What’s State of Charge(SOC) in Lithium Battery

SOC in Lithium Batteries
SOC stands for State of Charge. In the context of lithium-ion batteries, Lithium LiFePO4, NMC, LTO, NaB etc.or any other type of batteries like Lead Acid batteries it represents the percentage of remaining charge in the  battery compared to it’s maximum capacity. Essentially, it’s an indication of the battery gauge which tells the battery’s state of charge for example battery has left 80% ,70%,50% etc. Capacity left compared to its original 100% charged capacity.

SOC chart for various Lithium type batteries

Why is SOC Important for battery:
Accurate SOC estimation is crucial for several reasons:
* Battery Capacity: which can give us idea how much backup we can get from the battery or in case of charging how much time required to charge the remaining battery.
* Overcharging and Over discharging Indication: In case the SOC goes to 0% than there may be chance of over discharge of the complete battery which may require professional help to bring the battery to working condition. As there may be BMS which is consuming more energy to discharge the battery in case of standby condition. If the battery is overcharged in case of Charger then also it will indicate the Overcharge condition in terms of voltage and percentage.

Chart for various voltages of each cell and SOC

* Battery Life: Accurate SOC information allows for more efficient energy management, leading to better overall performance and longer usage times between charges. As the battery get old the SOC voltages can be varied by the AI software to increase the battery life.

Charger Quality: It can give clear cut indication of charger quality as it shows the SOC which helps user to check if the charger is overcharging the battery.

Battery Type Identification: Once we know the SOC at charged condition and make the reference voltage we can identify the cell chemistry as each battery type has different voltages and associated SOC.
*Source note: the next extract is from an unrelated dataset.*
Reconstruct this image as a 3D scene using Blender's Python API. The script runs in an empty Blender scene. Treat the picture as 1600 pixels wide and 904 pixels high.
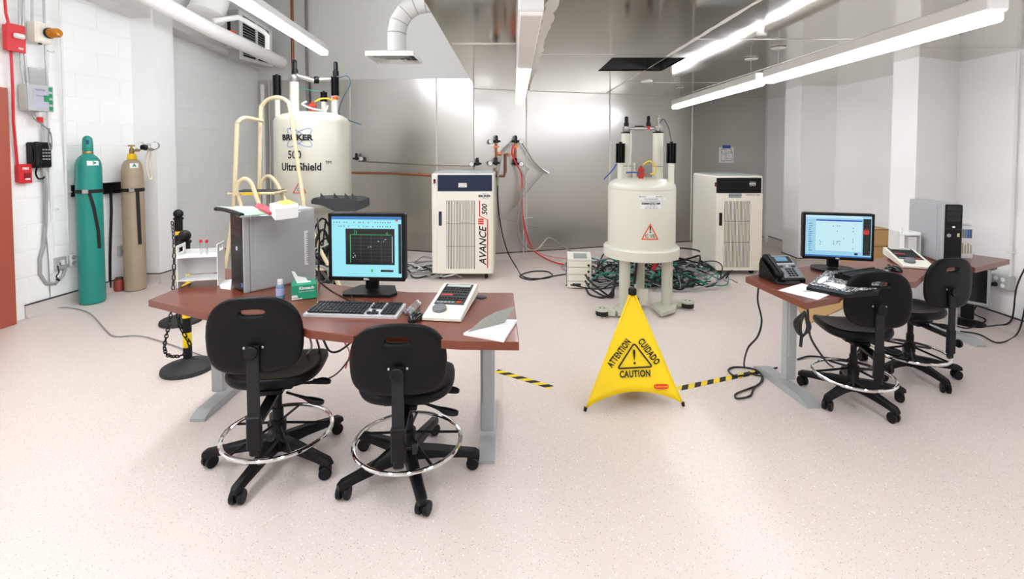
import bpy, bmesh, math, random
from mathutils import Vector, Matrix, Euler
random.seed(7)
sc = bpy.context.scene
COL = sc.collection
PI = math.pi

# ------------------------------------------------------------------ camera
F = 770.0                      # focal length in pixels of the 1600x904 frame
PITCH = math.radians(2.2)
CAMZ = 1.55
PY = 235 + F * math.tan(PITCH)  # principal point row
cam_d = bpy.data.cameras.new('camera')
cam_d.sensor_width = 36.0
cam_d.lens = 36.0 * F / 1600.0
cam_d.shift_y = -(452 - PY) / 1600.0
cam_d.clip_start = 0.05
cam = bpy.data.objects.new('camera', cam_d)
cam.location = (0, 0, CAMZ)
cam.rotation_euler = (PI / 2 - PITCH, 0, 0)
COL.objects.link(cam)
sc.camera = cam

# ------------------------------------------------------------------ exposure, world
sc.view_settings.view_transform = 'Standard'
sc.view_settings.look = 'None'
sc.view_settings.gamma = 1.0
sc.view_settings.use_curve_mapping = False
sc.view_settings.exposure = 0.04
LAMP = 26.0                    # emission of the linear lamp lenses
w = bpy.data.worlds.new('world'); sc.world = w
w.use_nodes = True
w.node_tree.nodes['Background'].inputs[0].default_value = (0.9, 0.95, 1, 1)
w.node_tree.nodes['Background'].inputs[1].default_value = 0.3

# ------------------------------------------------------------------ photo pixel -> place
_cp, _sp = math.cos(PITCH), math.sin(PITCH)
def ray(px, py):
    a = (px - 800) / F; b = -(py - PY) / F
    return Vector((a, _cp + b * _sp, b * _cp - _sp))
def at(px, py, Y):             # point seen at that pixel standing Y metres away
    d = ray(px, py); return Vector((0, 0, CAMZ)) + d * (Y / d.y)
def on(px, py, z=0.0):         # point seen at that pixel at height z
    d = ray(px, py); return Vector((0, 0, CAMZ)) + d * ((z - CAMZ) / d.z)
def zat(py, Y): return at(800, py, Y).z

# ------------------------------------------------------------------ materials
def lin(h):
    h = h.lstrip('#'); c = [int(h[i:i + 2], 16) / 255 for i in (0, 2, 4)]
    return tuple(x / 12.92 if x <= .04045 else ((x + .055) / 1.055) ** 2.4 for x in c) + (1,)
_M = {}
def mat(name, col='#808080', rough=.5, metal=0., emit=0., bump=0., bscale=60., var=0., vscale=4., coat=0., trans=0., spec=.5):
    if name in _M: return _M[name]
    m = bpy.data.materials.new(name); m.use_nodes = True
    nt = m.node_tree; b = nt.nodes['Principled BSDF']
    c = lin(col)
    b.inputs['Base Color'].default_value = c
    b.inputs['Roughness'].default_value = rough
    b.inputs['Metallic'].default_value = metal
    b.inputs['Coat Weight'].default_value = coat
    b.inputs['Coat Roughness'].default_value = .1
    b.inputs['Transmission Weight'].default_value = trans
    b.inputs['Specular IOR Level'].default_value = spec
    if emit:
        if name.startswith('screen') or name.startswith('phone_lcd'): b.inputs['Base Color'].default_value = (.01, .01, .01, 1)
        b.inputs['Emission Color'].default_value = c
        b.inputs['Emission Strength'].default_value = emit
    tc = nt.nodes.new('ShaderNodeTexCoord')
    if var:
        n = nt.nodes.new('ShaderNodeTexNoise'); n.inputs['Scale'].default_value = vscale; n.inputs['Detail'].default_value = 4
        nt.links.new(tc.outputs['Object'], n.inputs['Vector'])
        mx = nt.nodes.new('ShaderNodeMix'); mx.data_type = 'RGBA'
        mx.inputs[6].default_value = tuple(x * (1 - var) for x in c[:3]) + (1,)
        mx.inputs[7].default_value = tuple(min(1, x * (1 + var * .6)) for x in c[:3]) + (1,)
        nt.links.new(n.outputs['Fac'], mx.inputs[0]); nt.links.new(mx.outputs[2], b.inputs['Base Color'])
    if bump:
        n = nt.nodes.new('ShaderNodeTexNoise'); n.inputs['Scale'].default_value = bscale; n.inputs['Detail'].default_value = 3
        nt.links.new(tc.outputs['Object'], n.inputs['Vector'])
        bp = nt.nodes.new('ShaderNodeBump'); bp.inputs['Strength'].default_value = bump; bp.inputs['Distance'].default_value = .004
        nt.links.new(n.outputs['Fac'], bp.inputs['Height']); nt.links.new(bp.outputs['Normal'], b.inputs['Normal'])
    _M[name] = m
    return m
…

Used battery identification: If the SOC is not reaching 100% so it can be identified as the battery is used or cell of battery is gone weak. As the used battery clearly shows that 100% SOC is not achievable.

Su-vastika Lithium LifePO4 battery

* User Benefits:
* Accurate Battery Level Indication: Provides users with a reliable estimate of how much battery life remains, allowing them to charge or discharge battery accordingly.
* LCD indication and IOT display: Knowing the true state of charge helps users trust their devices and one can use the battery accordingly. Now a days LCD on the battery or IOT based bluetooth and Wi-Fi based BMS are available which gives the value on the mobile phone or computers etc.

Settable State of Charge: Now a days BMS has the capability to change the values of SOC based on the life of the battery as it helps to increase the life of the battery if we can change the voltages of maximum charge and Low cut off of the Lithium battery according to the chemistry of the battery cell.
There are several methods to estimate SOC, each with its own advantages and drawbacks:
* Coulomb Counting: This method integrates the measured current flowing into or out of the battery over time to determine the amount of charge consumed or supplied. It’s generally accurate but can be only used when battery is being charged or discharge taking in to consideration of BMS self consumption. But when the battery is in idle condition this method becomes ineffective.
* Open-Circuit Voltage (OCV) Method: This method relies on the relationship between the battery’s voltage and its state of charge. Every battery is defined State of charge as per the voltage measured across the terminals. The Lithium LifePO4 and Lithium NMC has different voltages when they are being measured. However, it requires the battery to be in a resting state for accurate measurements.
* Voltage-Based Methods: These methods use real-time voltage measurements to estimate SOC. They are simpler to implement but can be less accurate than other methods, especially under dynamic load conditions.
* Hybrid Methods: These methods combine multiple techniques, such as Coulomb counting and voltage measurements, to improve accuracy and robustness.
Challenges in SOC Estimation
* Battery Aging: As batteries age, their internal chemistry changes, affecting the relationship between voltage and SOC. This can lead to inaccurate estimations.
* Temperature Effects: Temperature variations can significantly impact battery voltage and internal resistance, affecting SOC accuracy.
* Dynamic Load Conditions: Rapid changes in current draw can make it difficult to accurately track the amount of charge consumed or supplied.
Advancements in SOC Estimation
Researchers are continuously developing more sophisticated algorithms and techniques to improve SOC estimation accuracy, including:
* Artificial Intelligence (AI) and Machine Learning: AI-powered models can learn complex relationships between battery parameters and SOC, leading to more accurate and adaptive estimations.
* Latest technology : Improved Sensors and Measurement Techniques which has the standard voltages and current along with the IR measurements which is very accurate and can measure the cycle life based on the changing IR, voltages and current discharge conditions. More precise current sensors and advanced voltage measurement techniques are being developed to improve the accuracy of input data.